When protections fail, “the door to the courthouse remains open.”
WASHINGTON, D.C. — Legal scholars with a prominent research and advocacy organization are raising awareness about the role civil litigation can play to protect and advance environmental, consumer, and other protections in an era of extreme deregulation.
In a new report, Protecting Communities From Harm, author Bryan Dunning and contributor Sidney Shapiro with the Center for Progressive Reform review some of the most significant pieces of civil litigation in the past two decades and consider what these victories can teach us about communities securing justice in the absence of federal protections or their enforcement.
“What this research makes exceedingly clear is that access to civil courts is crucial for ensuring that private citizens, and even entire communities, have legal remedies for the harms that befall them,” said Dunning, a senior policy analyst at the Center. “Ideally, civil litigation is a critical partner to strong regulatory protections. But it is even more important when those protections fail, don’t exist in the first place, or have been eradicated.”

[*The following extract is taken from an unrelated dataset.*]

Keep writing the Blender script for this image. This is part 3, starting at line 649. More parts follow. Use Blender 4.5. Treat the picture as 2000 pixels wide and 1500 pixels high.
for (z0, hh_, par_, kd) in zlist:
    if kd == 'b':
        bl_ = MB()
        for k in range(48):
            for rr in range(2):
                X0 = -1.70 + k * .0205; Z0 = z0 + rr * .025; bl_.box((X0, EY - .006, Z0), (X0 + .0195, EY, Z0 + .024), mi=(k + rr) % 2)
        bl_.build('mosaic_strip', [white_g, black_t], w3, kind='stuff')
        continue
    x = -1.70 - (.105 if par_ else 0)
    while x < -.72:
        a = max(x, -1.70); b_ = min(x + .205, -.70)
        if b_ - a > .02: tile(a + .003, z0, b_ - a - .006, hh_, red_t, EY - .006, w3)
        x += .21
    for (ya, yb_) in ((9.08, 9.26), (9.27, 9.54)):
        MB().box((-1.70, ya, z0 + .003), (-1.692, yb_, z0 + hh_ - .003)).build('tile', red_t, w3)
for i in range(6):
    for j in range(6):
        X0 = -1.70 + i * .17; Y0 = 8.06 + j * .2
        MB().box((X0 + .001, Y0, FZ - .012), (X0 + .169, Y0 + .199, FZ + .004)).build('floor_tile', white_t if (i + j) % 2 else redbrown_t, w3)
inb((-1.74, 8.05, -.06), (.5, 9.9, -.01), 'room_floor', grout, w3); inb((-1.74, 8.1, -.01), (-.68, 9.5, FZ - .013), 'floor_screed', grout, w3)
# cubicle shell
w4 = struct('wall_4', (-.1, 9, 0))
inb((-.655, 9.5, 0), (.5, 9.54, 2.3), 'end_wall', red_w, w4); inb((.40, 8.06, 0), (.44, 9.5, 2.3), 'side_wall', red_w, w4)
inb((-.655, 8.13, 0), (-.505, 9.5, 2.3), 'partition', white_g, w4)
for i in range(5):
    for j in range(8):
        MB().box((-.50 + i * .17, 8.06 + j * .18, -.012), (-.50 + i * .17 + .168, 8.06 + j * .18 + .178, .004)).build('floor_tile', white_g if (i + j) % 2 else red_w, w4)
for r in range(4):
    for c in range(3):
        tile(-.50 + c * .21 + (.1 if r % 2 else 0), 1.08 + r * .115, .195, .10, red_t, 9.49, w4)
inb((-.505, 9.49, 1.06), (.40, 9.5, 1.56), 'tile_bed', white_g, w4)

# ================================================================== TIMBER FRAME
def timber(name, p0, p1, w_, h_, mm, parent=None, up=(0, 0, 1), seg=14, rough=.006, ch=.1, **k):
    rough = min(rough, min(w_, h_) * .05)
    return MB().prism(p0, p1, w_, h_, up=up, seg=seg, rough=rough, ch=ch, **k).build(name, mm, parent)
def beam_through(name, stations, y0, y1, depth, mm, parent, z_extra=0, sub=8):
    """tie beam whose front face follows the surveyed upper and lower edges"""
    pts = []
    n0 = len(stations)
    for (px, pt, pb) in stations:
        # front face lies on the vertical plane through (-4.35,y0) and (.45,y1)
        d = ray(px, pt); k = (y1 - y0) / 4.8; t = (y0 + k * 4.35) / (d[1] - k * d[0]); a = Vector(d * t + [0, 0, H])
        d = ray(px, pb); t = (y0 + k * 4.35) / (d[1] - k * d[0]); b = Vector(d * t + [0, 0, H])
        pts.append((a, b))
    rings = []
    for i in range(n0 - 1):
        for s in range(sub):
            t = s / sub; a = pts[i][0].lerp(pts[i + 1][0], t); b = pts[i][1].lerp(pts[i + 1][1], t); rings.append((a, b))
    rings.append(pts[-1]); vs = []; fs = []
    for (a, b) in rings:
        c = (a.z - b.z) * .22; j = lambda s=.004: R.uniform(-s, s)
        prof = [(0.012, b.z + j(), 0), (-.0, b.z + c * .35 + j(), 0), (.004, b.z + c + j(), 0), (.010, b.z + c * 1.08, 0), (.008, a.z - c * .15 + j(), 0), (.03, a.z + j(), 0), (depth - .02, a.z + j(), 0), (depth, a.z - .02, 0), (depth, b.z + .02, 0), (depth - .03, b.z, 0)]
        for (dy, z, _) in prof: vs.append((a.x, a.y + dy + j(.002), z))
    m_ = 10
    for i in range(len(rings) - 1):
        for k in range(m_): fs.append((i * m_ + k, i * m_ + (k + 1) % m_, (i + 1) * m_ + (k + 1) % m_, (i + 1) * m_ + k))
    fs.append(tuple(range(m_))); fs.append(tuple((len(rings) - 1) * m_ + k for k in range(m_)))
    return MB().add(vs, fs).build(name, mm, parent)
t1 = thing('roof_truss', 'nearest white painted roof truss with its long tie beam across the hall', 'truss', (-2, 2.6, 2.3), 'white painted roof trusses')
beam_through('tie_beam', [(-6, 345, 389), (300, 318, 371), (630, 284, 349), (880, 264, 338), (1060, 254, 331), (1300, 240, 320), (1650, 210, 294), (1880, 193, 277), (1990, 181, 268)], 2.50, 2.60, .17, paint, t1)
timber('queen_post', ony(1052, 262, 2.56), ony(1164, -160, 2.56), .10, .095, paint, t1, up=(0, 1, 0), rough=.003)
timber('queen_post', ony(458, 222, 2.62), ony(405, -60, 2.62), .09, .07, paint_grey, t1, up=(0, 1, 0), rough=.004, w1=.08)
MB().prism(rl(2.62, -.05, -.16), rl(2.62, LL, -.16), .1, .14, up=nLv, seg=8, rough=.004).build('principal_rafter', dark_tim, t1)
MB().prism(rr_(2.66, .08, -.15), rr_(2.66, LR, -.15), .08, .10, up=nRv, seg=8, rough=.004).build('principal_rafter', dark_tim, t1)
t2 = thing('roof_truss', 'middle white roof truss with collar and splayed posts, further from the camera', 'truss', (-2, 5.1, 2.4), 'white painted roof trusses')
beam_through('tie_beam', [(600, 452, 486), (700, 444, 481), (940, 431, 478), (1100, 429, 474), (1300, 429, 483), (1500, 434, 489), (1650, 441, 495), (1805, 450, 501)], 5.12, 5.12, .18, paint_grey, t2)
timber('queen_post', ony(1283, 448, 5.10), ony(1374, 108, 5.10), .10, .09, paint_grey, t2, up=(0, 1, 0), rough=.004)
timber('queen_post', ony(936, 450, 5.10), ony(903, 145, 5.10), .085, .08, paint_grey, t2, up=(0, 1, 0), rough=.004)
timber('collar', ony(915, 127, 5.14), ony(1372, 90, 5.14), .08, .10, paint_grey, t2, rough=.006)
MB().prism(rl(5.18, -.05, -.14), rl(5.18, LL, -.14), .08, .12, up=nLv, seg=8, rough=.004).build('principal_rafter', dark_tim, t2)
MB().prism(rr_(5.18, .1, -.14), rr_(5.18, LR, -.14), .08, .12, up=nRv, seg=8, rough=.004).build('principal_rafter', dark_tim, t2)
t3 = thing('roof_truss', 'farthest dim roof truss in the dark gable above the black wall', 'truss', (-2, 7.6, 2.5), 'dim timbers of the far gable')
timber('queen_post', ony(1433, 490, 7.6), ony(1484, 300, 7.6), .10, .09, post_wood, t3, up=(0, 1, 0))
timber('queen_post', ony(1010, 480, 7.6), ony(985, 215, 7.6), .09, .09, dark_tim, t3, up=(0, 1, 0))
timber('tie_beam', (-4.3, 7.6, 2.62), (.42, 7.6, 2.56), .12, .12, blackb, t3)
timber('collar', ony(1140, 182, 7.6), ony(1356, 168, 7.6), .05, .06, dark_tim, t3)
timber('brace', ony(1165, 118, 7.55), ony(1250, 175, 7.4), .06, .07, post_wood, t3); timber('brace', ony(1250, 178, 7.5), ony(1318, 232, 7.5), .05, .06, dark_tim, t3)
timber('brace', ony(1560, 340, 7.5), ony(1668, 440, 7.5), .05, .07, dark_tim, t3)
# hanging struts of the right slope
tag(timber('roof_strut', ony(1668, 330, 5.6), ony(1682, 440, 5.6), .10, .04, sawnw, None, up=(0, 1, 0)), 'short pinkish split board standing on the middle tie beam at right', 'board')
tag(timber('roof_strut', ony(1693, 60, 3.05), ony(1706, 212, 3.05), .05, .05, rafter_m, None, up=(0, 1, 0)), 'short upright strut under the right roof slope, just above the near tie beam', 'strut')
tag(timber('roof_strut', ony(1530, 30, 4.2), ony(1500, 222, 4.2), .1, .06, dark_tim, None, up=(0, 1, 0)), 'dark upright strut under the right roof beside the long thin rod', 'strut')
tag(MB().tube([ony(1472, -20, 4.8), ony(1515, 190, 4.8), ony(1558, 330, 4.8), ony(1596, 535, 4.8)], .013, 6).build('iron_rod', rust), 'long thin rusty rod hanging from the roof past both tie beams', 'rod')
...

The report especially foregrounds the broad applicability of civil justice across time, jurisdiction, and the nature of the harm. High-profile cases considered include lead-based paint, train derailments, wildfires, e-cigarettes, PFAS pollutants, and pesticides. While some older litigation is considered when significant, the contributors say there are many reasons to pay attention to recent cases.
In addition to financial compensation, the benefits of civil justice for communities can also include funding for new social programs, education or information campaigns, and other forms of local investment to not only alleviate the harms suffered by a community, but to protect against future injury
“The protections that civil justice can provide to the most vulnerable are especially important
during the second Trump administration,” said Shapiro, Board Chair and a Member Scholar at the Center and the Fletcher Chair in Administrative Law at the Wake Forest University School of Law. “We’ve already seen significant rollbacks to laws like the Clean Air Act and Clean Water Act, in addition to entire regulatory agencies being gutted.”
“In the coming years, robust access to civil justice will be increasingly necessary,” Dunning added. “Now, more than ever, we need the protection of civil justice litigation to ensure that communities are protected.”